26 октября 1946(1946-10-26)

Место смерти:

Москва

Супруг:

Сергей Есенин (гражд.)

Дети:

Юрий Есенин (1914—1937)

А́нна Рома́новна Изря́днова (1891—1946) — первая гражданская жена русского поэта Сергея Есенина.



Биография

Анна Изряднова была москвичка. Она и её сёстры Серафима и Надежда, также жившие в Москве, были во многом типичными прогрессивными русскими девушками начала XX века — сами зарабатывали себе на жизнь, посещали лекции и многочисленные митинги, увлекались модными в ту пору поэтами.

Анна Романовна Изряднова работала корректором в типографии «Товарищества И. Д. Сытина»[1].

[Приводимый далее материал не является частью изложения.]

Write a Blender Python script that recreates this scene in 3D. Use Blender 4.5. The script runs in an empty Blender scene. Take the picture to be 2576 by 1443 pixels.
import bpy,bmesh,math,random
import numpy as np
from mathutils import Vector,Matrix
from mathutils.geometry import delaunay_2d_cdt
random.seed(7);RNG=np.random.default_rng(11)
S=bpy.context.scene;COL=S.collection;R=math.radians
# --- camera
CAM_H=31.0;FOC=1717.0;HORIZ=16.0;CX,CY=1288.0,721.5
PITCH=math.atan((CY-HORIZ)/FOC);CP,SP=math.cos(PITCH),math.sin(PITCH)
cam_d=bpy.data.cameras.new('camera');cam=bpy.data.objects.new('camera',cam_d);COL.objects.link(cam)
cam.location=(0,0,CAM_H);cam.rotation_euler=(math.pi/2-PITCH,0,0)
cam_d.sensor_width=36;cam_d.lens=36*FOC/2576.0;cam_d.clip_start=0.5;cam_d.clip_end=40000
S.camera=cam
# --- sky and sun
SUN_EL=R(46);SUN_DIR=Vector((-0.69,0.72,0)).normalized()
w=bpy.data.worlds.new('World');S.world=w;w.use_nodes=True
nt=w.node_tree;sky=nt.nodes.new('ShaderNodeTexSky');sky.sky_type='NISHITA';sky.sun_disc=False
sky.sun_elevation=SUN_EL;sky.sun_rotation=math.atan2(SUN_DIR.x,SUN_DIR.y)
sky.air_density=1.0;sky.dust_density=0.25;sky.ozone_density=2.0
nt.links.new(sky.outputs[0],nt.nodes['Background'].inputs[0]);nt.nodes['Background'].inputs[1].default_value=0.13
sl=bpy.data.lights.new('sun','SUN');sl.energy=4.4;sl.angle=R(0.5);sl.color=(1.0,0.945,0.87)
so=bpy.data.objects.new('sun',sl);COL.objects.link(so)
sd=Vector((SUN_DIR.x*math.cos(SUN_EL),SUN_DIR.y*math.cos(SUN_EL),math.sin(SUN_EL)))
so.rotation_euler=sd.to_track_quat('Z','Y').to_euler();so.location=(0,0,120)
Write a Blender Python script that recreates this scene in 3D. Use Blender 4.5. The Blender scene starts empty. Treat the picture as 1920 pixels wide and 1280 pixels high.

В 1913 году Анна познакомилась с Сергеем Есениным, который поступил на работу к ним в типографию сначала грузчиком в экспедицию, а затем стал работать подчитчиком (помощником корректора). Вместе с Есениным Анна Изряднова посещала Университет Шанявского. В 1914 году Анна Изряднова вступила в гражданский брак с Есениным. В сентябре 1914 года, по словам Изрядновой, Есенин поступил на работу в типографию Чернышева-Кобелькова уже корректором. Некоторое время Изряднова и Есенин, как пишет в своих воспоминаниях Анна Романовна[2], жили вместе на съёмной квартире около Серпуховской заставы.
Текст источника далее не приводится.